El viento de la tarde agita tu mando celeste. Me quedo imaginándote entre los árboles, recogiendo las oraciones de tus hijos por el Santo Padre, como quien recoge delicadamente las flores de un preciado jardín. Haces, con las plegarias, un exquisito ramo, que llevarás a tu Hijo como súplica, como ofrenda.
Entre las oraciones que juntas en tu manto puedo ver las más diversas variedades. Están las silenciosas, de los enfermos, las sencillas de los humildes, las simples, de los niños... pero ¡Ay! Acabas de lastimar tu dedo con una espina... ¿Espinas entre las oraciones?
- Sí, hija, espinas encuentro entre algunas oraciones. Espinas que representan envidias, falta de caridad, soberbia....
- También las hallarás, supongo, entre los que oran casi sin ganas...

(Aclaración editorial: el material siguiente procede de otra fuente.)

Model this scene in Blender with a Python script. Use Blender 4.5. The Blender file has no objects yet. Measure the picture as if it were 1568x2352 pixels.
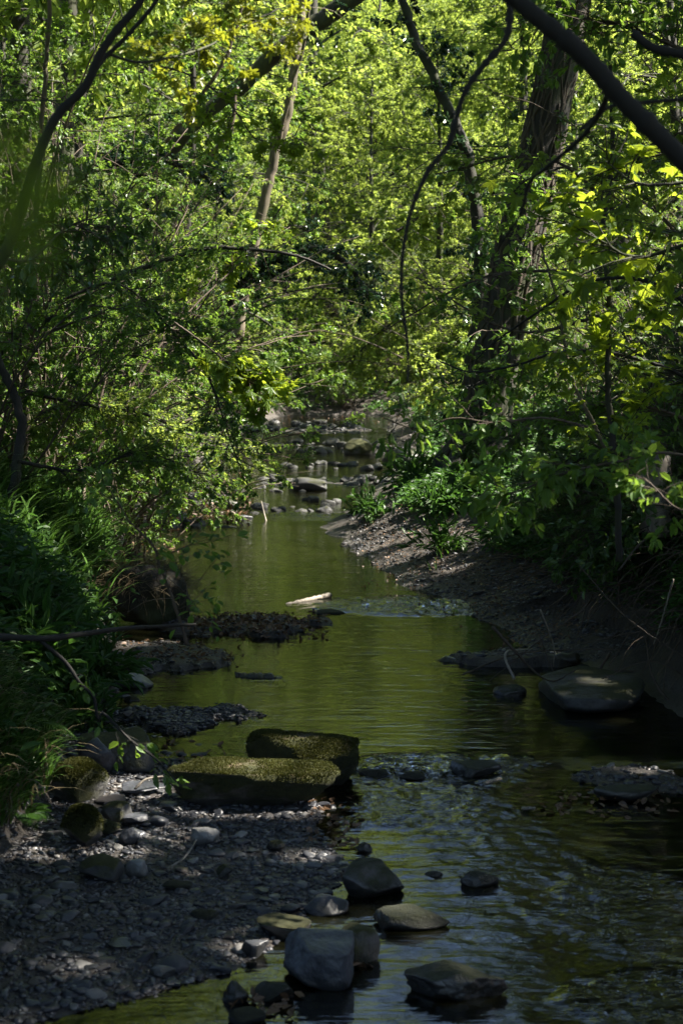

- Pues te equivocas mucho allí. Esas oraciones nacidas en la sequedad del alma, tienen un perfume especial. Tienen el perfume de la perseverancia y de la fe, aún en medio de la noche oscura. La oración que continúa a pesar de la aridez perfuma exquisitamente el jardín del alma. Y te aseguro que la fuerza de ese perfume humedecerá la tierra reseca y, en esa alma perseverante, ya no habrá sequedad, sino que mil pequeños arroyos brotarán en ella y regarán las semillas que creía muertas.
Has terminado de formar el ramo. Es precioso. Te alejas ahora para presentarlo a Jesús.
Alcanzo a ver como agregas una flor perfecta, sin mancha, espléndida, radiante. Tu propia oración, tu propia súplica.
Mientras te alejas, comienzo a orar. Quisiera que cuando pases nuevamente por el jardín de mi alma puedas recoger muchas flores. Trataré de que no tengan las espinas del rencor o la vanidad, para no lastimar tu purísimo corazón.
Haré oración por Juan Pablo II, trataré de entender el valor de su entrega generosa, intentaré conocer mejor sus enseñanzas. Sí, ése es el mejor homenaje que puedo hacer a su dolor.
En tanto tú, madre querida, seguro estás allí, a los pies de su lecho, mirándole, como mirabas a Jesús en la cruz. Dándole fuerzas, abrazándole para que él sienta en tu abrazo todo el amor que sus fieles, a veces, nos olvidamos de enviarle... con el viento, con los pájaros, con el alma...
Perdóneme usted, querido Juan Pablo II, por todas las veces que no le nombré, por todas las oraciones que no hice por sus intenciones.
Reciba usted, Santo Padre, este abrazo sincero, silencioso... tan profundo como el cariño que le tengo, tan inmenso como el mar que nos separa.